Jarvis left KLAC in 1952, ceding his responsibilities to White, who took over his primetime program in January and then succeeded Eddie Albert as the host of their long-running daytimer in June. The “Alvin and Elizabeth” sketch — which had grown into such a popular attraction that White continued it on her evening variety show with Del Moore now in the role of the husband — became its own half-hour comedy that May (much like the trajectory followed by Jackie Gleason’s “Honeymooners”). To sustain the half hour, they decided that this new series, titled Life With Elizabeth, would contain three separate sketches, or vignettes, all featuring the two characters in everyday, realistic incidents, each one usually playing in real-time and on one set. Today, there’s some debate about whether we should call this series, which KLAC broadcast live and locally once a week from a Beverly Hills theater (in front of a live audience) from May 1952 to late summer 1953, a sitcom, given that each half hour is essentially comprised of three non-related scenes. However, because it’s pursuing laughs by using the continuity of elements in a pre-established situation — specifically, the two characters of Alvin and Elizabeth, a married couple with basically consistent personalities (and a few catchphrases) — I think it meets our definition of the situation comedy and can be termed as such, if it so chooses. Indeed, co-producer Don Fedderson at least agreed that it was comparable to other network comedies, and in summer 1953 (a few months after White won a regional Emmy), a deal was struck to turn Life With Elizabeth into a filmed series for national syndication. 65 episodes of this new version — White’s first regular national exposure — were shot between summer 1953 and spring 1955 (with a single-camera setup and no live audience), entering the market in October 1953.

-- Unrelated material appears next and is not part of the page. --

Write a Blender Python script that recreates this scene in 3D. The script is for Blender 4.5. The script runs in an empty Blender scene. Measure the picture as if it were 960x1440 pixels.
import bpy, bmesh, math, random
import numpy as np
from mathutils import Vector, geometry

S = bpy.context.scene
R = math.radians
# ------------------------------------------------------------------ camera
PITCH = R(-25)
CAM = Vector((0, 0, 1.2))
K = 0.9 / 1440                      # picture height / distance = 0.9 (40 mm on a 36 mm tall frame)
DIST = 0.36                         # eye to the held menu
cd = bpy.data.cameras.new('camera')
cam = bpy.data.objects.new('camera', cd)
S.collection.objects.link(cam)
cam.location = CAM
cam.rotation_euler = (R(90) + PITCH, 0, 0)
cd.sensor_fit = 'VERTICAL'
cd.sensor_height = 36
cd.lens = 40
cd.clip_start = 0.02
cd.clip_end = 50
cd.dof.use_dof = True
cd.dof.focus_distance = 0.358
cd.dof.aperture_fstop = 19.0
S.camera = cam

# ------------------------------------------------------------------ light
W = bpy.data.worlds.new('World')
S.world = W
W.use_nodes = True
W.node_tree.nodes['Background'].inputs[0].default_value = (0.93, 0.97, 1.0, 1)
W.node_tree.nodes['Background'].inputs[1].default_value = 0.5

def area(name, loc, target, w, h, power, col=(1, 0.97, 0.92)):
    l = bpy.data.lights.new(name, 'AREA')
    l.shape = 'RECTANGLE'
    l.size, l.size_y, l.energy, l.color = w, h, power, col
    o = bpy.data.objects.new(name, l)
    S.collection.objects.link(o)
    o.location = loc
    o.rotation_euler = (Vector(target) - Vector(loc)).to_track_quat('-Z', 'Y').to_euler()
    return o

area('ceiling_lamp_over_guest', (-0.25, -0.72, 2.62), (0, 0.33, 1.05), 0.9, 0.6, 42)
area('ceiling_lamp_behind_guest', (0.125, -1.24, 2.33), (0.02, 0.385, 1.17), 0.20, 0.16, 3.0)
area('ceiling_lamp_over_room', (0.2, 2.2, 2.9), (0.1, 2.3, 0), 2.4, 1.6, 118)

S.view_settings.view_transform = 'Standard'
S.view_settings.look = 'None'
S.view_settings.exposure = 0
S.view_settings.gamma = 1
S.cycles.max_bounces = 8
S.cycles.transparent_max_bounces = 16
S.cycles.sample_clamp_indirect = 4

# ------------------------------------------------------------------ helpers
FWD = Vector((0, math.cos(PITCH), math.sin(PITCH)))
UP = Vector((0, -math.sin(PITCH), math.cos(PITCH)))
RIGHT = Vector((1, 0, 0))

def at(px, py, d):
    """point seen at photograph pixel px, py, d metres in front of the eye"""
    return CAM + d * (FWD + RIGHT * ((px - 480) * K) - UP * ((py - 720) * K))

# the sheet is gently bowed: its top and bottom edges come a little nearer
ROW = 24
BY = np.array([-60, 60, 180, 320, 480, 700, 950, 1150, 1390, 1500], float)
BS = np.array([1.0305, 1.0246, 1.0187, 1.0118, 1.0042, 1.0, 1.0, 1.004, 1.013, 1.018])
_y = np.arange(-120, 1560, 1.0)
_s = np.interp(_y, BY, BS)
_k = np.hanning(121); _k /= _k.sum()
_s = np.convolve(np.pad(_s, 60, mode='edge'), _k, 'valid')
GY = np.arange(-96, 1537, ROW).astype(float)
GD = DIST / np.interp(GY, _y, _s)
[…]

Having seen over half of these filmed episodes (and the only surviving live local broadcast, at UCLA), I can say that Life With Elizabeth is a benign affair that’s short on laughs, never heightening ordinary, low-stakes scenarios enough so that their humor is competitive with the era’s other husband-and-wife sitcoms (or sketches). And it avoids the cultivation of specifics in the depiction of its characters, including the eponymous Elizabeth, whose playfulness (“Elizabeth, aren’t you ashamed?” the announcer would ask every episode) is hardly bold enough to uniquely push these middling ideas. As such, there’s no meaningful link between the characters and the thin, sketch-like notions, let alone the intended but gentle comedy. (It’s a show that proves the remarkableness of I Love Lucy, which motivated everything through well-defined leads!) However, White is charming and lights up the screen — she’s more than enough reason to watch. And millions did; the syndicated Elizabeth was fairly well-received — far more than her first network comedy, a more traditionally structured multi-camera live audience show shot by Desilu and called Date With The Angels (1957-1958, ABC), which was such a bad experience for its leading lady that she didn’t even appear in another sitcom for over a decade. Fortunately, Life With Elizabeth was different — it always held value for White as the show on which millions of viewers across the country first met her, establishing her reputation as “America’s Sweetheart” (which Mary Tyler Moore would knowingly and gleefully play upon when casting her as Sue Ann Nivens in 1973). And, in terms of the form, Life With Elizabeth gave White her first long-term practice in a genre that she eventually came to dominate.

So, it was extra special when, on September 11, 1998, to mark the 50th anniversary of KLAC-TV (by then, it was called KCOP-TV), the L.A. station broadcast a local retrospective that featured White recreating her darling Elizabeth, now opposite Peter Michael Goetz as Alvin. (Jarvis and Moore had since passed.) It’s unclear who wrote the sketch — Tibbles was also long gone by then — but it’s an interesting watch, for unlike most of the filmed ’50s series’ typical vignettes, it employs two sets and discontinuous action (that is, there’s a passage of time in between setups). Also, White is clearly trying to put more of a characterization into Elizabeth, with a dash of Rose Nylund’s silliness to accelerate the part’s inherent perkiness and help fuel the increased jokiness of the dialogue (now less gentle, more sharp)… And yet, it’s still very much in the spirit of the ’50s version — original announcer Jack Narz is back too! — and this seven-minute reunion makes for a warm tribute to Betty White’s legacy as a staple of early Los Angeles television. I present this clip — of White returning, full circle, to the role that first made her “America’s Sweetheart” — in honor of the centennial anniversary of her birth.